Studies show that using exclamation marks can be a costly mistake. But it might not be the villain it is being made out to be
Punctuating a sentence has come a long way from the use of the punctus — a point used to indicate a short pause or minor break in medieval texts.

The Editorial Board   |     |   Published 05.10.19, 08:34 PM

There is now an eighth cardinal sin. The price for this most grievous of transgressions has to be paid much before a person can suffer the furies of hell. Studies show that from a marriage to a job, everything can be lost to those who succumb to the temptation of the exclamation mark. This slim, furtive punctuation mark, once it slips in at the end of a sentence, can turn a statement into a shriek or a reprimand, or introduce bewilderment or disbelief where there is none. Given the range of emotions it encompasses, it is no surprise that this mark is the pet peeve of editors across the globe. Conveying emotions in written text is a difficult enough job without adding confusing punctuation marks into the mix. Authors, too, have been known to abhor this punctuation. F. Scott Fitzgerald said that using exclamation marks is like laughing at one’s own jokes. But advice, including the one provided by Fitzgerald, generally falls on deaf ears when it comes to the current president of the novelist’s country; a review of Donald Trump’s tweets would reveal that the president uses more exclamation marks than alphabets.

But the exclamation point is not the only villain of the piece. Punctuating a sentence has come a long way from the use of the punctus — a point used to indicate a short pause or minor break in medieval texts. The idiosyncrasies of the internet — online memory is infinite, yet writing needs to be restricted to 240 characters or less — have ensured that a wide range of symbols have now been appropriated as punctuation marks. For instance, the tilde — originally an accent in Spanish alphabets — is now used to acknowledge the usage of tired clichés in one’s speech or to emphasize the ridiculousness of something. There is also the ingenious sarcmark — its name is self-explanatory — for those who cannot recognize when a compliment is really criticism. At other times, punctuations are combined because one mark simply is not enough to convey what one is feeling. The combination of the question and exclamation points is an example; it denotes surprise or shock but also asks for a reiteration of whatever it is that provided this jolt.

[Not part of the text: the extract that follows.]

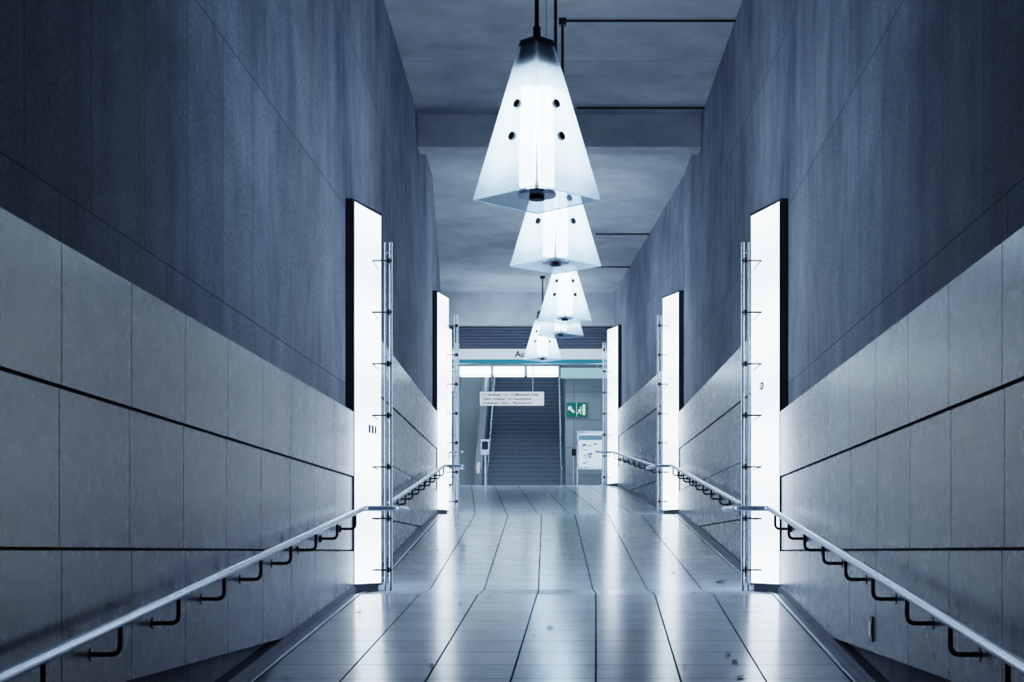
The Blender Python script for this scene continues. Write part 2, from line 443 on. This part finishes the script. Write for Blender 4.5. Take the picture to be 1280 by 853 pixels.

It can thus seem like the English language is being pulled in two separate directions. On the one hand, there are the wild abbreviated inventions of texting, pidgin languages that are born when an ethnic language bangs into English and the technospeak of modernity. On the other, there is the ‘Grammar Nazi’ trying to pull up the drawbridge to shoo away the quirks of modernity, in an attempt to preserve a past reminiscent of Jane Austen heroines speaking with polished wit or Henry James churning out stern sentences. But neither Austen nor James can match the maverick Bard of Avon when it comes to blurring the line between grammar’s playfulness and gravity. A look at Shakespeare’s first folios reveals that colons are smattered all over and are often preferred to full stops; commas cluster together in short bursts; parentheses and dashes wander around looking for a home and, frequently, any attempt at punctuation disappears altogether. Now imagine Juliet saying “O Romeo, Romeo! wherefore art thou Romeo?” without the exclamation mark.